Friday, July 20, 2007

A Walker in the City: John Sloan and the Gardens of Gloucester


(John Sloan's Sunflowers, Rocky Neck; Dolly Sloan [left] and John Sloan [right] with Alice Beach Winter, Stuart Davis and others at the "Red Cottage" on East Main Street, 1915. Images from Cape Ann Historical Association)


Just as Gloucester is a city of hills, it
is equally a city of gardens. There are the formal gardens of Eastern Point and Coles Island, of Annisquam and Bass Rocks. But there are also the intimate gardens, the terraced ones of Portuguese Hill-secret gardens hidden in the back yards of Dodge and Perkins streets, off Mt. Vernon Street or Washington Square. To see these gardens you must walk the neighborhoods of Gloucester, peering behind wooden fences and over stone walls.

It is worth the search, for there are marvelous gardens to be discovered—Turks’ caps breaking out between fence pickets, xenias suddenly exploding in color, gladioli where you’d least expect them.

The New York painter John Sloan discovered these gardens when he first arrived in East Gloucester during the summer of 1914. For five years he and his wife Dolly lived in a little red Cape Cod cottage that still exists on East Main Street (it’s the next to the last house on the left before you turn to enter Rocky Neck).
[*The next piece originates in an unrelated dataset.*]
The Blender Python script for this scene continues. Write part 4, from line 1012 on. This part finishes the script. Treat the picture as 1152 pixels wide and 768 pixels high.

During those years, fellow painters Charles Allan and Alice Winter and Stuart Davis would share the house with the Sloans. It might be said that under the Sloans' roof a good deal of the history of American art was made.

From photographs taken by Winter you can see the flower beds that surrounded the cottage, which has been beautifully preserved and is still painted a wonderful dark red. And from Sloan’s paintings-he did nearly a hundred that first summer-you can discover his neighbors’ gardens, and those on Rocky Neck and Mt. Pleasant Avenue that are depicted on his bright canvases.

On exhibit at the Cape Ann Historical Association is one of the earliest and finest of Sloan’s Gloucester paintings. It’s called “Sunflowers, Rocky Neck.” In the background there is a breathtaking view of Gloucester’s skyline; and in the foreground there are brilliant sunflowers, obviously part of a Rocky Neck garden Sloan happened upon during his daily walks in search of subjects to paint.

This painting is important, not only because it’s an initial example of Sloan’s Gloucester period, but also because in it he pays homage to that great painter of sunflowers, Vincent Van Gogh, some of whose works Sloan had encountered in New York the year before at the Famous “Armory Show,” which brought European modernism to America and changed the face of American art.

Sloan walked the moors behind his house, painting granite boulders half the size of barns and cows grazing peacefully in that still pastoral time. There’s a spectacular painting he did of Dogtown, also at the Historical Museum, a painting whose tints of purple and dark green perfectly capture the primordial atmosphere of Dogtown before Marsden Hartley made it his own.

I can imagine Sloan on those Gloucester walks, up Prospect Street and over to Winchester Court, down that magical set of steps that take you to the foot of Union Hill, where Sloan painted a busy Main Street of trolley tracks and stores with bright awnings, crowded with shoppers.

The Gloucester of Sloan’s day must have been a wonder for city people like John and Dolly, both native Philadelphians. They picnicked with visitors by the ocean and on the ledges above the Seine Fields. They made friends with the neighborhood children, many of whom Sloan painted.

Again and again in Sloan’s paintings you discover the gardens of Gloucester, as if he found in those intimate and private places, so artfully planted and arranged, the hidden imagination of the city.

It was the same in my childhood many years after the Sloans left Gloucester for Santa Fe, where Sloan was to live, paint and garden in an old adobe house on Garcia Street, off Canyon Road, for the rest of his life. I remember the “Victory” gardens of the war years in which we grew the vegetables our mothers and grandmothers “put up” for the winter. Those gardens taught us an early appreciation of food, along with a care for the earth. In fact, many of us who have vegetable gardens today learned how to cultivate them from our grandmothers and our friends’ mothers during the war years.

Italian and Portuguese families recreated the gardens of Sicily and the Azores, producing the most amazing eggplants, squash and tomatoes, along with grapes from which they made their own wine. And there was a woman down the Fort, Mrs. Frontiero, who grew brilliant orange poppies each year in her yard near O’Donnell-Usen’s plant, the birthplace of Birdseye Frosted Foods. “Oh come, poppy, when will you bloom?” Charles Olson asks in a poem about that garden.

The flowers and vegetables people grow, the gardens they create, say a lot about who we are and how we feel about our lives-indeed about the places we live in. Walk the neighborhoods of the inner city and you will discover a world of pattern and color in gardens that thrive even during the hottest summers. These gardens are the life of the city.